3)  Lenin suggested that the REAL energy for Revolution was not in the industrialized nations, but was swirling around in the less advanced countries.  In the advanced states, the Bourgeoisie had succeeded to a remarkable extent in co-opting the Proletariat.  Even Engels had been forced to admit that many Proletariats in England were becoming invested psychologically—as well as financially– in the Capitalist system.  While twentieth century Capitalism was adapting in the modernized nations by beginning to extend some of its remarkable material gains to the workers, Lenin observed that the SERIOUS exploitation of the lower classes was occurring, not in the heavily industrialized states, but in the backward countries.  Russia’s people, for instance, suffered greatly beneath the autocratic rule of Tsar Nicholas.

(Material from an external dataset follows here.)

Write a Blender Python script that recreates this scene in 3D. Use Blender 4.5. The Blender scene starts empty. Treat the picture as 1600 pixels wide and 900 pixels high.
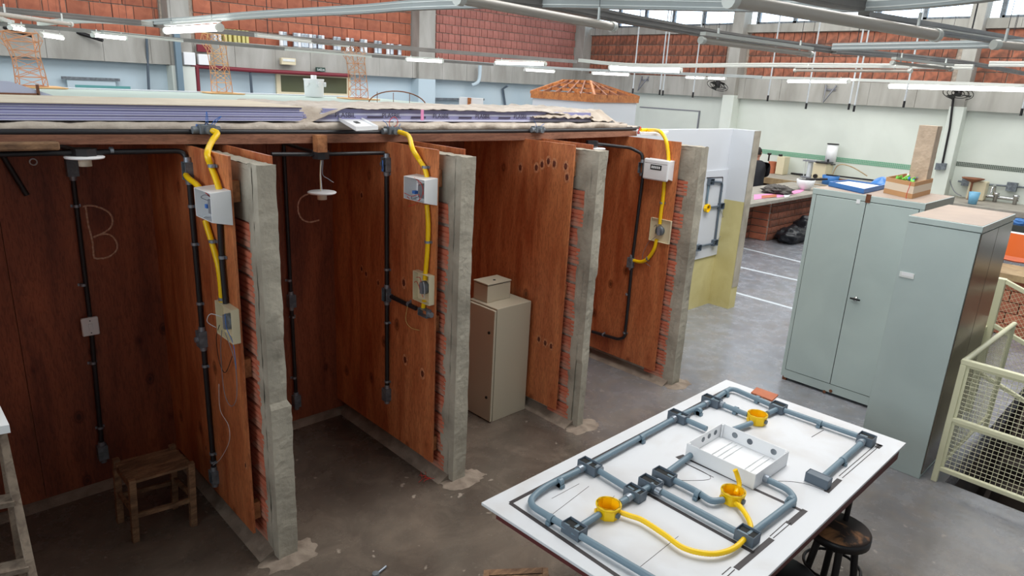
import bpy, bmesh, math, random
from mathutils import Vector, Matrix, noise
R = random.Random(7)
ORD = 'first second third fourth fifth sixth seventh eighth ninth tenth eleventh twelfth thirteenth fourteenth fifteenth sixteenth seventeenth eighteenth nineteenth twentieth twenty-first'.split()
S = bpy.context.scene
COL = S.collection
V3 = Vector
# ------------------------------------------------------------------ camera
H = 2.75
CR = V3((0.7229, -0.6891, 0.0503)); CU = V3((0.1627, 0.2409, 0.9568))
yaw, pit, rol = math.radians(45.556), math.radians(16.631), math.radians(3.007)
CF = V3((math.cos(pit)*math.cos(yaw), math.cos(pit)*math.sin(yaw), -math.sin(pit)))
r0 = V3((math.sin(yaw), -math.cos(yaw), 0)); u0 = r0.cross(CF)
CR = r0*math.cos(rol)+u0*math.sin(rol); CU = -r0*math.sin(rol)+u0*math.cos(rol)
FP = 1061.5
cam = bpy.data.objects.new('camera', bpy.data.cameras.new('camera')); COL.objects.link(cam)
cam.matrix_world = Matrix(((CR.x, CU.x, -CF.x, 0), (CR.y, CU.y, -CF.y, 0), (CR.z, CU.z, -CF.z, H), (0, 0, 0, 1)))
cam.data.sensor_width = 36; cam.data.lens = FP/1600*36; cam.data.clip_end = 200
S.camera = cam
# ------------------------------------------------------------------ world, light, exposure
S.view_settings.view_transform = 'Standard'; S.view_settings.look = 'None'
S.view_settings.exposure = 0.0; S.view_settings.gamma = 1.0; S.view_settings.use_curve_mapping = False
W = bpy.data.worlds.new('sky'); S.world = W; W.use_nodes = True
W.node_tree.nodes['Background'].inputs[0].default_value = (0.74, 0.88, 1.0, 1)
W.node_tree.nodes['Background'].inputs[1].default_value = 4.5
def area(name, loc, rot, sx, sy, power, col):
    l = bpy.data.lights.new(name, 'AREA'); l.shape = 'RECTANGLE'; l.size = sx; l.size_y = sy; l.energy = power; l.color = col
    o = bpy.data.objects.new(name, l); COL.objects.link(o); o.location = loc; o.rotation_euler = rot; return o
area('skylight', (6.0, 2.0, 5.75), (0, 0, 0), 6.4, 2.4, 400, (1.0, 0.985, 0.96))
area('skylight', (8.0, 11.0, 5.75), (0, 0, 0), 14, 4.0, 620, (0.97, 0.98, 1.0))
area('skylight', (14.5, 4.5, 5.75), (0, 0, 0), 4, 8.0, 330, (1.0, 1.0, 0.96))
area('window_light', (-5.6, 4.0, 4.2), (0, math.radians(-86), 0), 2.0, 12.0, 430, (0.86, 0.94, 1.0))  # unseen fill lamp, added to brighten faces turned to -x
# ------------------------------------------------------------------ helpers
def at(px, py, **k):
    """point of a real plane (x, y or z = value) seen at a pixel of the 1600x900 photograph"""
    d = CR*((px-800)/FP)+CU*((450-py)/FP)+CF
    (a, v), = k.items(); i = 'xyz'.index(a); C = V3((0, 0, H))
    return C+d*((v-C[i])/d[i])
class MB:
    def __init__(s): s.v = []; s.f = []; s.m = []; s.sm = []
    def add(s, vs, fs, m=0, smooth=False):
        b = len(s.v); s.v += [V3(v) for v in vs]
        for f in fs: s.f.append([b+i for i in f]); s.m.append(m); s.sm.append(smooth)
        return s
    def hexa(s, p, m=0):  # p: 4 bottom, 4 top
        return s.add(p, [(3, 2, 1, 0), (4, 5, 6, 7), (0, 1, 5, 4), (1, 2, 6, 5), (2, 3, 7, 6), (3, 0, 4, 7)], m)
    def box(s, x0, x1, y0, y1, z0, z1, m=0):
        return s.hexa([(x0, y0, z0), (x1, y0, z0), (x1, y1, z0), (x0, y1, z0), (x0, y0, z1), (x1, y0, z1), (x1, y1, z1), (x0, y1, z1)], m)
    def fbox(s, c, U, V, N, a0, a1, b0, b1, n0, n1, m=0):
        P = lambda a, b, n: c+U*a+V*b+N*n
        return s.hexa([P(a0, b0, n0), P(a1, b0, n0), P(a1, b1, n0), P(a0, b1, n0), P(a0, b0, n1), P(a1, b0, n1), P(a1, b1, n1), P(a0, b1, n1)], m)
    def tray(s, c, U, V, N, w, h, d, t=.004, m=0):
        s.fbox(c, U, V, N, -w/2, w/2, -h/2, h/2, 0, t, m)
        s.fbox(c, U, V, N, -w/2, -w/2+t, -h/2, h/2, t, d, m); s.fbox(c, U, V, N, w/2-t, w/2, -h/2, h/2, t, d, m)
        s.fbox(c, U, V, N, -w/2+t, w/2-t, -h/2, -h/2+t, t, d, m); s.fbox(c, U, V, N, -w/2+t, w/2-t, h/2-t, h/2, t, d, m)
        return s
    def cyl(s, p0, p1, r0, r1=None, n=12, m=0, smooth=True):
        r1 = r0 if r1 is None else r1
        p0 = V3(p0); p1 = V3(p1); d = (p1-p0).normalized()
        a = d.cross(V3((0, 0, 1)) if abs(d.z) < .9 else V3((1, 0, 0))).normalized(); b = d.cross(a)
        vs = []
        for p, r in ((p0, r0), (p1, r1)):
            for i in range(n):
                t = 2*math.pi*i/n; vs.append(p+(a*math.cos(t)+b*math.sin(t))*r)
        s.add(vs, [(i, (i+1) % n, n+(i+1) % n, n+i) for i in range(n)], m, smooth)
        s.add(vs[:n], [tuple(reversed(range(n)))], m); s.add(vs[n:], [tuple(range(n))], m)
        return s
    def tube(s, pts, r, n=8, m=0, rip=None):
        pts = [V3(p) for p in pts]
        T = []
        for i in range(len(pts)):
            d = (pts[min(i+1, len(pts)-1)]-pts[max(i-1, 0)])
            T.append(d.normalized() if d.length > 1e-9 else V3((0, 0, 1)))
        a = T[0].cross(V3((0, 0, 1)) if abs(T[0].z) < .9 else V3((1, 0, 0))).normalized()
        vs = []
        for i, p in enumerate(pts):
            a = (a-T[i]*a.dot(T[i])).normalized(); b = T[i].cross(a)
            rr = (r[i] if isinstance(r, (list, tuple)) else r)
            if rip and i % 2: rr *= rip
            for k in range(n):
                t = 2*math.pi*k/n; vs.append(p+(a*math.cos(t)+b*math.sin(t))*rr)
        fs = []
        for i in range(len(pts)-1):
            for k in range(n):
                fs.append((i*n+k, i*n+(k+1) % n, (i+1)*n+(k+1) % n, (i+1)*n+k))
        s.add(vs, fs, m, True)
        s.add(vs[:n], [tuple(reversed(range(n)))], m); s.add(vs[-n:], [tuple(range(n))], m)
        return s
    def lathe(s, c, prof, n=24, m=0, smooth=True, ax=V3((0, 0, 1)), arc=2*math.pi, ph=0):
        c = V3(c); a = ax.cross(V3((0, 0, 1)) if abs(ax.z) < .9 else V3((1, 0, 0))).normalized(); b = ax.cross(a)
        vs = []
        for r, z in prof:
            for i in range(n):
                t = ph+arc*i/n; vs.append(c+ax*z+(a*math.cos(t)+b*math.sin(t))*max(r, 1e-5))
        fs = []
        for j in range(len(prof)-1):
            for i in range(n): fs.append((j*n+i, j*n+(i+1) % n, (j+1)*n+(i+1) % n, (j+1)*n+i))
        return s.add(vs, fs, m, smooth)
    def prism(s, poly, z0, z1, m=0):
        n = len(poly); vs = [(p[0], p[1], z0) for p in poly]+[(p[0], p[1], z1) for p in poly]
        s.add(vs, [tuple(reversed(range(n))), tuple(range(n, 2*n))]+[(i, (i+1) % n, n+(i+1) % n, n+i) for i in range(n)], m); return s
    def grid(s, fn, nu, nv, m=0, smooth=True, thick=None):
        vs = [V3(fn(i/nu, j/nv)) for j in range(nv+1) for i in range(nu+1)]
        fs = [(j*(nu+1)+i, j*(nu+1)+i+1, (j+1)*(nu+1)+i+1, (j+1)*(nu+1)+i) for j in range(nv) for i in range(nu)]
        s.add(vs, fs, m, smooth)
        if thick is not None:
            s.add([v+V3(thick) for v in vs], [tuple(reversed(f)) for f in fs], m, smooth)
        return s
    def mesh(s, name, off=V3((0, 0, 0))):
        me = bpy.data.meshes.new(name)
        me.from_pydata([tuple(v-off) for v in s.v], [], s.f); me.update()
        for p, mi, sm in zip(me.polygons, s.m, s.sm): p.material_index = mi; p.use_smooth = sm
        bm = bmesh.new(); bm.from_mesh(me); bmesh.ops.recalc_face_normals(bm, faces=bm.faces); bm.to_mesh(me); bm.free()
        return me
    def build(s, name, mats, parent=None, bevel=0, label=None):
        if not isinstance(mats, (list, tuple)): mats = [mats]
        if parent is None:
            xs = [v.x for v in s.v]; ys = [v.y for v in s.v]; zs = [v.z for v in s.v]
            off = V3(((min(xs)+max(xs))/2, (min(ys)+max(ys))/2, min(zs)))
        else: off = wl(parent)
        me = s.mesh(name, off); o = bpy.data.objects.new(name, me); COL.objects.link(o)
        for m in mats: me.materials.append(m)
        if parent is None: o.location = off
        else: o.parent = parent
        if bevel:
            b = o.modifiers.new('bevel', 'BEVEL'); b.width = bevel; b.segments = 2; b.limit_method = 'ANGLE'; b.angle_limit = .6
        if label: o['label'] = label
        return o
def wl(o):
    p = V3((0, 0, 0))
    while o: p += o.location; o = o.parent
    return p
def tag(o, label, cat, group=None):
    o['label'] = label; o['category'] = cat
    if group: o['group'] = group
    return o
def thing(name, label, cat, loc, group=None):
    o = bpy.data.objects.new(name, None); COL.objects.link(o); o.location = loc; o.empty_display_size = .1
    return tag(o, label, cat, group)
def struct(o): o['kind'] = 'structure'; return o
def smooth(P, n=6):
    P = [V3(p) for p in P]; out = []
    for i in range(len(P)-1):
        a, b, c, d = P[max(i-1, 0)], P[i], P[i+1], P[min(i+2, len(P)-1)]
        for k in range(n):
            t = k/n; out.append(.5*((2*b)+(c-a)*t+(2*a-5*b+4*c-d)*t*t+(3*b-a-3*c+d)*t**3))
    return out+[P[-1]]
def fillet(P, r=.05, n=5):
    P = [V3(p) for p in P]; out = [P[0]]
    for i in range(1, len(P)-1):
        a, b, c = P[i-1], P[i], P[i+1]; u = a-b; w = c-b
        k = min(r, u.length*.45, w.length*.45); p = b+u.normalized()*k; q = b+w.normalized()*k
        for j in range(n+1):
            t = j/n; out.append(p*(1-t)**2+b*2*t*(1-t)+q*t*t)
    return out+[P[-1]]
X, Y, Z = V3((1, 0, 0)), V3((0, 1, 0)), V3((0, 0, 1))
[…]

4)  Lastly, in a truly transcendental and remarkable move (that only with hindsight appears obvious), Lenin took the idea of a Proletarian Revolution to a bigger stage… There were not just Bourgeois oppressors and Proletarian victims within certain states– there were entire nations which took on the role of either Bourgeoisie or Proletarian.  On this larger stage, the Proletarian Revolution would occur –not just within a state—but as a global phenomenon.  As Connor explains Lenin’s thinking on this… “An increasing number of exploited Proletarian nations would confront a handful of the richest and most powerful Imperialist states.  The end result of this process would be analogous to that which Marx had predicted for individual Capitalist countries: a Proletarian Revolution, now of worldwide dimensions, would overthrow the bourgeoisie and establish the classless society.”  This twist and amplification of Marxist doctrine would have immeasurable consequences for international politics for nearly the whole of the twentieth century.